Régine Déforges a aussi défrayé la chronique en révélant dans "Carnet volé" (1978), qu'à l'âge de 15 ans, elle était amoureuse de Manon une de ses camarades à Montmorillon. Voilà qui scandalisa les habitants du cru qui la mirent au ban de la ville...
Eh oui... on en était pas au mariage pour tous, dans ces années là, il y avait de seuils à ne pas franchir et l'homosexualité était considérée comme de la perversion voire comme une forme étrange de pathologie mentale dont on devait pouvoir guérir ...
Régine Déforges est une femme libre, une très belle femme également qui, en outre, a du talent dont celui de l'écriture, une femme de caractère servie par l’honnêteté qui lui fait dire ce qu'elle pense sur bien des sujets sociétaux de son temps... un panel de dons et de dispositions qui peuvent faire des jaloux d'autant que les succès récompensent ses productions.
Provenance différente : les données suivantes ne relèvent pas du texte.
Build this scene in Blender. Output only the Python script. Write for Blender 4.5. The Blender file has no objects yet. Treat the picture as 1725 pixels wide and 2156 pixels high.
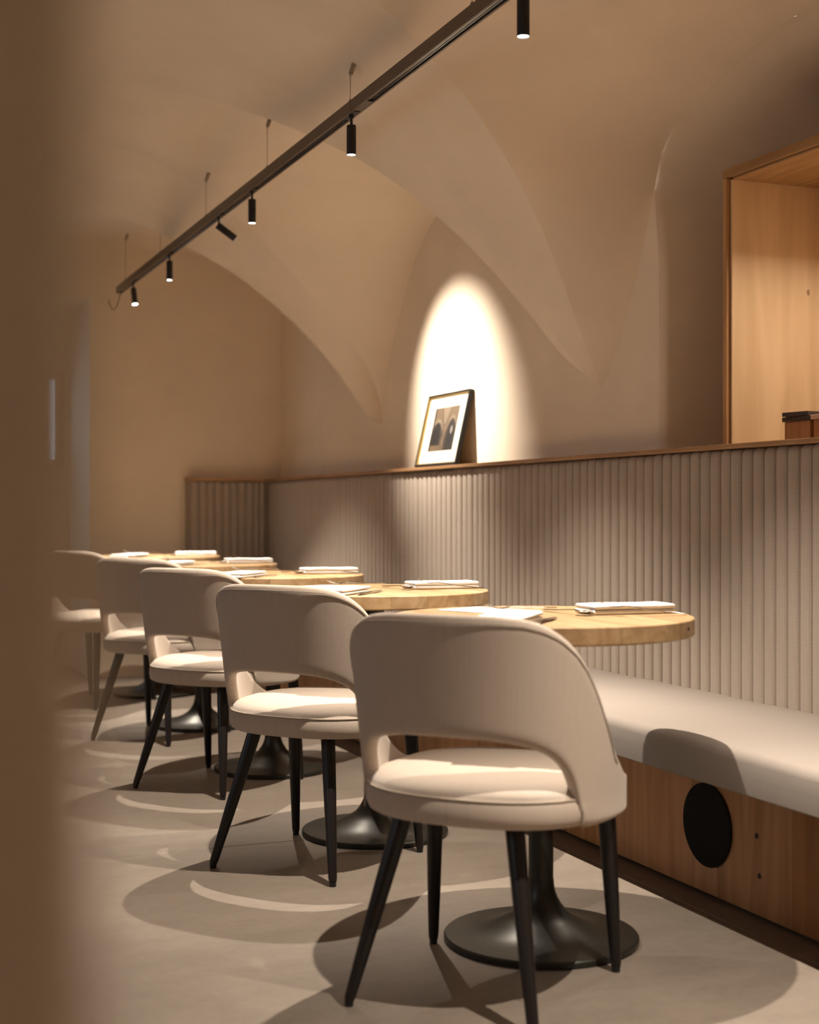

Au-delà des rumeurs, s'investissant toujours plus dans la ville de son enfance, celle-ci, lui doit la création du "Salon du livre" une manifestation estivale qui en fait La cité de l'écrit. En 2020 La municipalité réélue l'a transformée en formule bien moins ouverte sous l’appellation "Les rencontres de Montmorillon". Sera-ce une initiative qui fera perdurer cette manifestation culturelle ,10 ans après la disparition, de l'autrice ?....
Camille Déforges sa fille, a été contactée pour participer à la prochaine édition des "Rencontres de Montmorillon" L'association des brodeuses de Montmorillon, a prévu de lancer un concours autour de "La bicyclette bleue". Camille viendra peut-être. En attendant, en hommage à sa mère, elle a précisé que le 3 Avril prochain, date anniversaire du décès de Régine Déforges, elle organisera un soirée dédiée à sa mémoire et à son œuvre, en présence de tous ses amis, à la Maison de la Poésie à Paris.
Il serait honorable et juste que les gens et la municipalité de Montmorillon n'oublient pas cette enfant du pays qui, elle, les a bien aimés et dotés d'un événement hautement culturel à ne pas laisser fuir avec le temps.